If ever a man and a job were meant for each other, it is former Utahn Brent Scowcroft in his new post as President-elect Bush's national security adviser.

No one should know better than Scowcroft what to do in the job, since the retired Air Force general served previously as national security adviser during the Ford administration.Likewise, no one should know better than Scowcroft what not to do, since he served on the Tower commission that investigated operations of the National Security Council in connection with the Iran-Contra scandal.

That means he knows more than just the folly of trying to second-guess the President and of letting the NSC staff get involved in implementing policy instead of being restricted to outlining options and giving advice.

He also knows that in order to be effective, the national security adviser must show he can be trusted, and that this is best accomplished by being scrupulously professional and objective rather than a gung-ho partisan.

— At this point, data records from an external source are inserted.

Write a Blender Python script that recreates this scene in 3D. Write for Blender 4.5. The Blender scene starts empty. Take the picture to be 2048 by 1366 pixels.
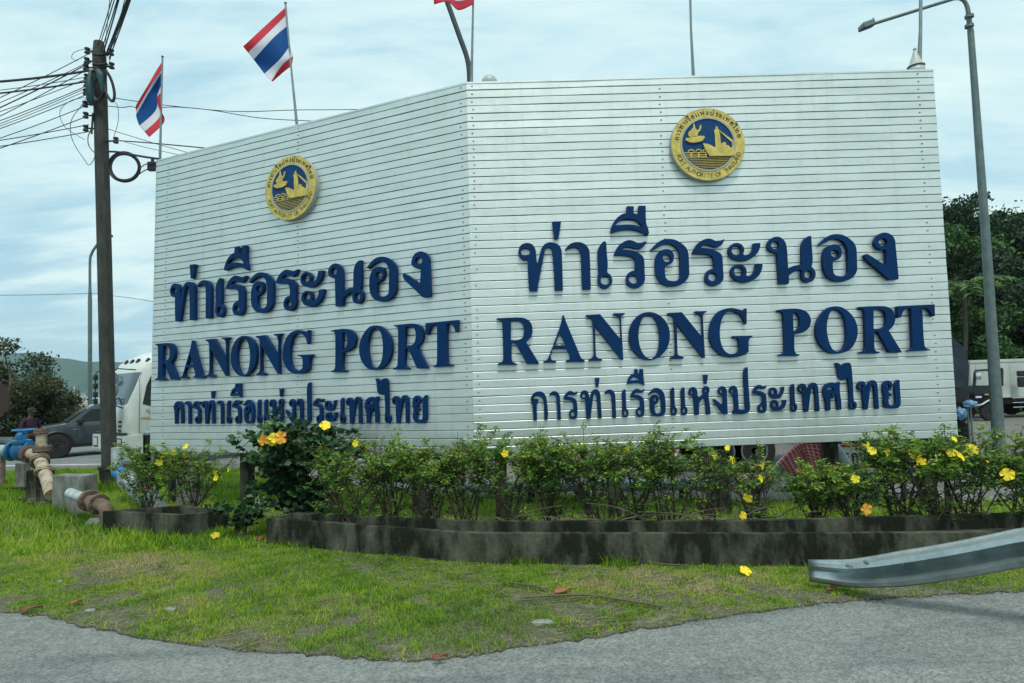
import bpy, bmesh, math, random
import numpy as np
from mathutils import Vector, Matrix, Quaternion
from mathutils.geometry import tessellate_polygon

SC = bpy.context.scene
COL = SC.collection
R = math.radians

# ------------------------------------------------------------------ camera
FPX, PITCH, ROLL, CAMH = 1250.0, 0.06578, -0.03269, 2.05
_f = Vector((0, math.cos(PITCH), math.sin(PITCH))); _u = Vector((0, -math.sin(PITCH), math.cos(PITCH))); _x = Vector((1, 0, 0))
CX = _x * math.cos(ROLL) + _u * math.sin(ROLL)
CU = -_x * math.sin(ROLL) + _u * math.cos(ROLL)
CF = _f
CPOS = Vector((0, 0, CAMH))
cam_data = bpy.data.cameras.new('camera'); cam = bpy.data.objects.new('camera', cam_data); COL.objects.link(cam)
cam_data.sensor_width = 36.0; cam_data.lens = 36.0 * FPX / 2048.0
cam_data.clip_start = 0.05; cam_data.clip_end = 30000
m3 = Matrix((CX, CU, -CF)).transposed()
cam.matrix_world = Matrix.Translation(CPOS) @ m3.to_4x4()
SC.camera = cam

# ------------------------------------------------------------------ light
SUN_EL, SUN_AZ = 62.0, 172.0          # azimuth clockwise from +Y
world = bpy.data.worlds.new("World"); SC.world = world; world.use_nodes = True
nt = world.node_tree; nt.nodes.clear(); N = nt.nodes.new; L = nt.links.new
out = N('ShaderNodeOutputWorld'); bg = N('ShaderNodeBackground'); L(bg.outputs[0], out.inputs[0]); bg.inputs[1].default_value = 0.1
sky = N('ShaderNodeTexSky'); sky.sky_type = 'NISHITA'; sky.sun_disc = False
sky.sun_elevation = R(SUN_EL); sky.sun_rotation = R(SUN_AZ); sky.air_density = 1.3; sky.dust_density = 1.5
tc = N('ShaderNodeTexCoord'); sep = N('ShaderNodeSeparateXYZ'); L(tc.outputs['Generated'], sep.inputs[0])
zz = N('ShaderNodeMath'); zz.operation = 'MAXIMUM'; L(sep.outputs[2], zz.inputs[0]); zz.inputs[1].default_value = 0.0
za = N('ShaderNodeMath'); za.operation = 'ADD'; L(zz.outputs[0], za.inputs[0]); za.inputs[1].default_value = 0.22
dx = N('ShaderNodeMath'); dx.operation = 'DIVIDE'; L(sep.outputs[0], dx.inputs[0]); L(za.outputs[0], dx.inputs[1])
dy = N('ShaderNodeMath'); dy.operation = 'DIVIDE'; L(sep.outputs[1], dy.inputs[0]); L(za.outputs[0], dy.inputs[1])
cmb = N('ShaderNodeCombineXYZ'); L(dx.outputs[0], cmb.inputs[0]); L(dy.outputs[0], cmb.inputs[1])
mp = N('ShaderNodeMapping'); L(cmb.outputs[0], mp.inputs[0]); mp.inputs['Rotation'].default_value = (0, 0, 0.5); mp.inputs['Scale'].default_value = (0.8, 2.0, 1)
n1 = N('ShaderNodeTexNoise'); L(mp.outputs[0], n1.inputs['Vector']); n1.inputs['Scale'].default_value = 2.1; n1.inputs['Detail'].default_value = 9; n1.inputs['Roughness'].default_value = 0.58; n1.inputs['Distortion'].default_value = 0.3
n2 = N('ShaderNodeTexNoise'); L(cmb.outputs[0], n2.inputs['Vector']); n2.inputs['Scale'].default_value = 0.55; n2.inputs['Detail'].default_value = 3
ad = N('ShaderNodeMath'); ad.operation = 'MULTIPLY_ADD'; L(n1.outputs[0], ad.inputs[0]); ad.inputs[1].default_value = 0.62; 
m2_ = N('ShaderNodeMath'); m2_.operation = 'MULTIPLY'; L(n2.outputs[0], m2_.inputs[0]); m2_.inputs[1].default_value = 0.42
L(m2_.outputs[0], ad.inputs[2])
mr = N('ShaderNodeMapRange'); L(ad.outputs[0], mr.inputs[0]); mr.inputs[1].default_value = 0.36; mr.inputs[2].default_value = 0.54; mr.inputs[3].default_value = 0.35; mr.inputs[4].default_value = 1.0
mr.interpolation_type = 'SMOOTHSTEP'
cl = N('ShaderNodeValToRGB'); L(n1.outputs[0], cl.inputs[0])
cl.color_ramp.elements[0].position = 0.36; cl.color_ramp.elements[0].color = (5.4, 8.0, 9.0, 1)
cl.color_ramp.elements[1].position = 0.62; cl.color_ramp.elements[1].color = (7.9, 9.8, 9.8, 1)
lowx = N('ShaderNodeMath'); lowx.operation = 'MULTIPLY_ADD'; L(sep.outputs[0], lowx.inputs[0]); lowx.inputs[1].default_value = 0.20; lowx.inputs[2].default_value = 0.02
lowz = N('ShaderNodeMath'); lowz.operation = 'MULTIPLY_ADD'; L(zz.outputs[0], lowz.inputs[0]); lowz.inputs[1].default_value = 0.30; L(lowx.outputs[0], lowz.inputs[2])
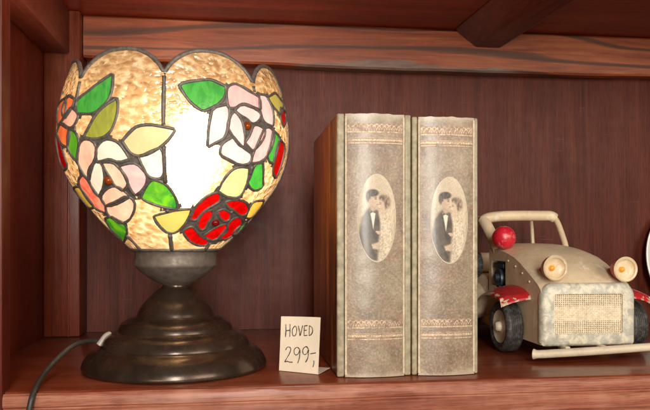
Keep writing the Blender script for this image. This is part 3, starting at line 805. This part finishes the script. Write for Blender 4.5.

To describe the requirements of the national security job is to describe Brent Scowcroft. A moderate respected by conservatives and liberals alike, he is especially admired for his grasp of complicated national security and foreign policy issues. Though no shrinking violet when it comes to presenting his views, he still has a reputation for being modest and self-effacing.

No wonder he is so effective at developing a consensus. No wonder he also has avoided making enemies despite his having served on a number of panels dealing with controversial areas of national security.

After the Ford administration, Scowcroft served as an arms control adviser to President Carter and on blue-ribbon commissions that studied the MX missile and the problems of U.S. bases in the Philippines.

In short, by getting Scowcroft to return as national security adviser, President-elect Bush bolstered national confidence in his own ability to pick the best people for demanding responsibilities.